**Work to do**
Take the listing from its first line through the line that contains "COL = scn.collection" and please retype those lines exactly, leaving out the pictures.

**Dataset excerpt**

────────────────────

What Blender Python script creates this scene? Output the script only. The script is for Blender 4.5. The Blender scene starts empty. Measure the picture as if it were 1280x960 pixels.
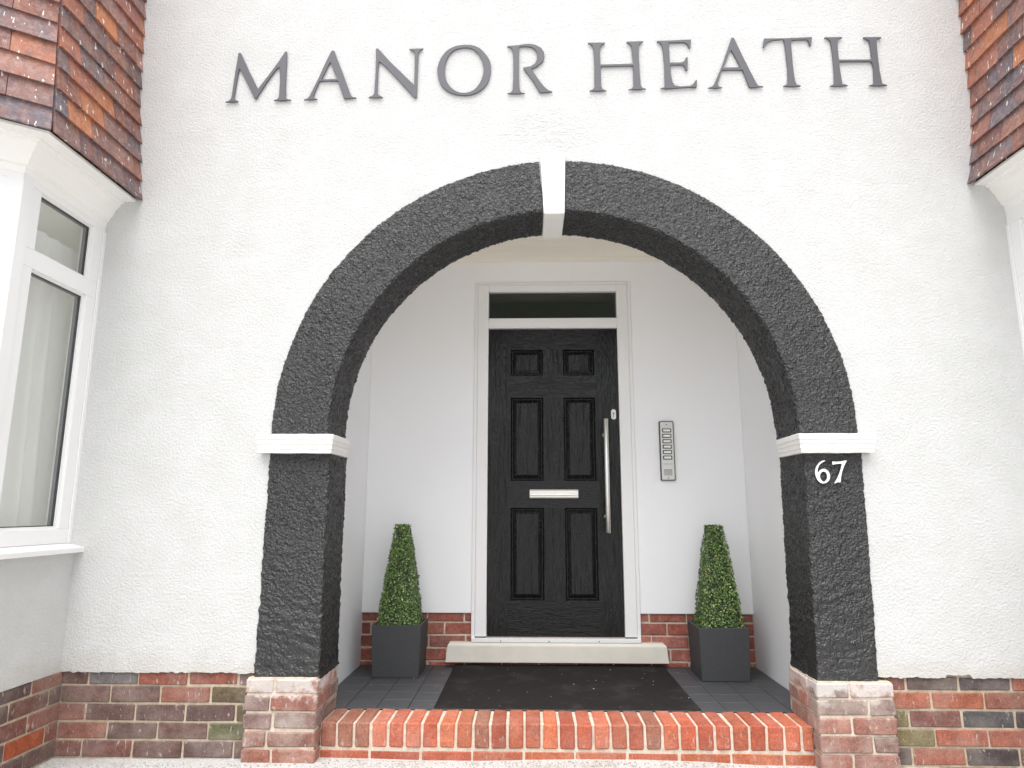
import bpy, bmesh, math, random, json
from mathutils import Vector, Matrix, noise
random.seed(7)
scn = bpy.context.scene
COL = scn.collection

# ------------------------------------------------------------------ helpers
def lin(r, g, b):
    def f(c):
        c /= 255.0
        return c / 12.92 if c <= 0.04045 else ((c + 0.055) / 1.055) ** 2.4
    return (f(r), f(g), f(b), 1.0)

def tag(o, label=None, cat=None, group=None, kind=None):
    if label: o['label'] = label
    if cat: o['category'] = cat
    if group: o['group'] = group
    if kind: o['kind'] = kind
    return o

def empty(name, loc=(0, 0, 0)):
    o = bpy.data.objects.new(name, None)
    o.location = loc
    o.empty_display_size = 0.2
    COL.objects.link(o)
    return o

class MB:
    """mesh collector: boxes, quads, with per-face colour"""
    def __init__(s):
        s.v = []; s.f = []; s.c = []; s.m = []
    def quad(s, pts, col=(1, 1, 1, 1), mi=0):
        b = len(s.v); s.v.extend([tuple(p) for p in pts])
        s.f.append(tuple(range(b, b + len(pts)))); s.c.append(col); s.m.append(mi)
    def hexa(s, P, col=(1, 1, 1, 1), mi=0):
        # P: 8 points, bottom 0-3 ccw, top 4-7
        b = len(s.v); s.v.extend([tuple(p) for p in P])
        for f in ((0, 3, 2, 1), (4, 5, 6, 7), (0, 1, 5, 4), (1, 2, 6, 5), (2, 3, 7, 6), (3, 0, 4, 7)):
            s.f.append(tuple(b + i for i in f)); s.c.append(col); s.m.append(mi)
    def box(s, a, b, col=(1, 1, 1, 1), mi=0, bev=0.0, jit=0.0, M=None):
        x0, y0, z0 = [min(a[i], b[i]) for i in range(3)]
        x1, y1, z1 = [max(a[i], b[i]) for i in range(3)]
        if bev <= 0:
            P = [(x0, y0, z0), (x1, y0, z0), (x1, y1, z0), (x0, y1, z0), (x0, y0, z1), (x1, y0, z1), (x1, y1, z1), (x0, y1, z1)]
            if M: P = [M @ Vector(p) for p in P]
            s.hexa(P, col, mi); return
        base = len(s.v)
        idx = {}
        cx = (x0, x1); cy = (y0, y1); cz = (z0, z1)
        for i in (0, 1):
            for j in (0, 1):
                for k in (0, 1):
                    sx = bev if i == 0 else -bev; sy = bev if j == 0 else -bev; sz = bev if k == 0 else -bev
                    jx, jy, jz = [random.uniform(-jit, jit) for _ in range(3)]
                    c = (cx[i] + jx, cy[j] + jy, cz[k] + jz)
                    for ax, p in ((0, (c[0], c[1] + sy, c[2] + sz)), (1, (c[0] + sx, c[1], c[2] + sz)), (2, (c[0] + sx, c[1] + sy, c[2]))):
                        if M: p = tuple(M @ Vector(p))
                        idx[(i, j, k, ax)] = len(s.v); s.v.append(p)
        def F(*q):
            s.f.append(tuple(idx[t] for t in q)); s.c.append(col); s.m.append(mi)
        F((0,0,0,0),(0,0,1,0),(0,1,1,0),(0,1,0,0)); F((1,0,0,0),(1,1,0,0),(1,1,1,0),(1,0,1,0))
        F((0,0,0,1),(1,0,0,1),(1,0,1,1),(0,0,1,1)); F((0,1,0,1),(0,1,1,1),(1,1,1,1),(1,1,0,1))
        F((0,0,0,2),(0,1,0,2),(1,1,0,2),(1,0,0,2)); F((0,0,1,2),(1,0,1,2),(1,1,1,2),(0,1,1,2))
        for j in (0, 1):
            for k in (0, 1): F((0,j,k,1),(1,j,k,1),(1,j,k,2),(0,j,k,2))
        for i in (0, 1):
            for k in (0, 1): F((i,0,k,0),(i,1,k,0),(i,1,k,2),(i,0,k,2))
        for i in (0, 1):
            for j in (0, 1): F((i,j,0,0),(i,j,1,0),(i,j,1,1),(i,j,0,1))
        for i in (0, 1):
            for j in (0, 1):
                for k in (0, 1): F((i,j,k,0),(i,j,k,1),(i,j,k,2))
    def build(s, name, mats, parent=None, smooth=False, fix=True, origin=None):
        me = bpy.data.meshes.new(name)
        v = s.v
        if origin is not None:
            v = [(p[0]-origin[0], p[1]-origin[1], p[2]-origin[2]) for p in v]
        me.from_pydata(v, [], s.f)
        if not isinstance(mats, (list, tuple)): mats = [mats]
        for m in mats: me.materials.append(m)
        me.polygons.foreach_set('material_index', s.m)
        ca = me.color_attributes.new('Col', 'FLOAT_COLOR', 'CORNER')
        arr = []
        for p, c in zip(me.polygons, s.c): arr.extend(list(c) * p.loop_total)
        ca.data.foreach_set('color', arr)
        if smooth: me.polygons.foreach_set('use_smooth', [True] * len(me.polygons))
        if fix:
            bm = bmesh.new(); bm.from_mesh(me); bmesh.ops.recalc_face_normals(bm, faces=bm.faces); bm.to_mesh(me); bm.free()
        me.update()
        o = bpy.data.objects.new(name, me)
        COL.objects.link(o)
        if parent: o.parent = parent
        if origin is not None: o.location = origin
        return o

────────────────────

**Answer below**
What Blender Python script creates this scene? Output the script only. The script is for Blender 4.5. The Blender scene starts empty. Measure the picture as if it were 1280x960 pixels.
import bpy, bmesh, math, random, json
from mathutils import Vector, Matrix, noise
random.seed(7)
scn = bpy.context.scene
COL = scn.collection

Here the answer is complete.